Еще важнее другое: концепция знаковой природы языка необычайно обедняет природу национальных языков, а следовательно, и лингвистику, науку об этих языках. В самом деле:
«…знак – это материальный, чувственно воспроизводимый предмет (явление, действие), выступающий в процессе познания и общения в качестве представителя (заместителя) другого предмета (предметов) и используемый для получения, хранения, преобразования и передачи информации» [91] .
91
Резников Л.О. Гносеологические вопросы семиотики. Л., 1964, с. 9 и сл.

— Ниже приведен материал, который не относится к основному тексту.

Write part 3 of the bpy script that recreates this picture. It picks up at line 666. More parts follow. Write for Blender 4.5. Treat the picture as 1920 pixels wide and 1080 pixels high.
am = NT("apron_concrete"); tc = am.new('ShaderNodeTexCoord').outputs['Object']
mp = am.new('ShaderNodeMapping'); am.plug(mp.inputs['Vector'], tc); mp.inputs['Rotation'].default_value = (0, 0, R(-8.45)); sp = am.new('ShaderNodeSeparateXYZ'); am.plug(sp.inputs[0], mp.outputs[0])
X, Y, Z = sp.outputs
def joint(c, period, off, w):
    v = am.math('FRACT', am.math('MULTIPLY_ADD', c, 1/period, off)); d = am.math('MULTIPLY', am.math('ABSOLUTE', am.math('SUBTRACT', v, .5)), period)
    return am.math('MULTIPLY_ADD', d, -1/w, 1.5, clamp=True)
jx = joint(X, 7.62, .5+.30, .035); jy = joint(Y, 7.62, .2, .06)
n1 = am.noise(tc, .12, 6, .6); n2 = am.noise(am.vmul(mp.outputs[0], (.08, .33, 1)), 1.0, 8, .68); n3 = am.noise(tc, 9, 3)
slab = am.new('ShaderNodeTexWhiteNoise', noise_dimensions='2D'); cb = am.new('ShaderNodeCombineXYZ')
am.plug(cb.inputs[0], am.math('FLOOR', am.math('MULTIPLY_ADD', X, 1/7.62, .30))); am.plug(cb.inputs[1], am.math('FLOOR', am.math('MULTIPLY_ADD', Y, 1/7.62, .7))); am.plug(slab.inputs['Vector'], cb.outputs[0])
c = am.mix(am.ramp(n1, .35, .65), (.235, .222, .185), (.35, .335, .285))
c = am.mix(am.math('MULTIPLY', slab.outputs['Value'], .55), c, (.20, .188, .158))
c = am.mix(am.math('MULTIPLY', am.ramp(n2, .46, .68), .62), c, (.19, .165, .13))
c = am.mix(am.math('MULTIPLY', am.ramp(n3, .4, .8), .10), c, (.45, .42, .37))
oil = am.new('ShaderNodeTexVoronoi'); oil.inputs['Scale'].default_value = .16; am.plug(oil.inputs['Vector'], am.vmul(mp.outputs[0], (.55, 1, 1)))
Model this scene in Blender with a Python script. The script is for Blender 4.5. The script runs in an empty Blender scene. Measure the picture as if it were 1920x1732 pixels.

Между тем значение слова – это исторически образовавшаяся связь между звучанием слова и тем отображением предмета или явления, которое происходит в нашем сознании и находит свое выражение в самом слове [92] . Взаимодействие между тaк понятым знаком и тaк понятым значением составляет душу самой науки о языке. Лишить ее этой важнейшей проблемы взаимодействия – это прежде всего безмерно обеднить самый предмет лингвистики.
92
См.: Будагов Р.А. Введение в науку о языке. 2-е изд. М., 1965, с. 13. – Следует при этом помнить и о двусторонности грамматических категорий, об их формах и об их значениях (Там же, с. 219 – 225).
Любопытно, что многие литературоведы уже давно поняли, что сведение художественного творчества к семиотике бесконечно обедняет и само художественное творчество, и науку о нем. Поэтому у Я. Мукаржовского, И.И. Ревзина и В.Н. Топорова (см. выше) в наши дни уже немного союзников [93] . Гораздо сложнее оказалось с лингвистикой. Многие литературоведы не возражают против обеднения лингвистики (пусть, дескать, сами лингвисты разбираются). Что же касается части лингвистов, то они со странной легкостью идут навстречу процессу обеднения своей собственной науки, размахивая флагом, на мой взгляд, ошибочно понятой «современности и актуальности».
93
Впрочем, концепция этих ученых и в 60-х годах не была новой. Уже в 1919 г. можно было прочитать:
«В понятии содержание при анализе произведения с точки зрения сюжетности надобности не встречается»
(Поэтика. Сборники по теории поэтической речи. Пг., 1919, вып. 3, с. 144).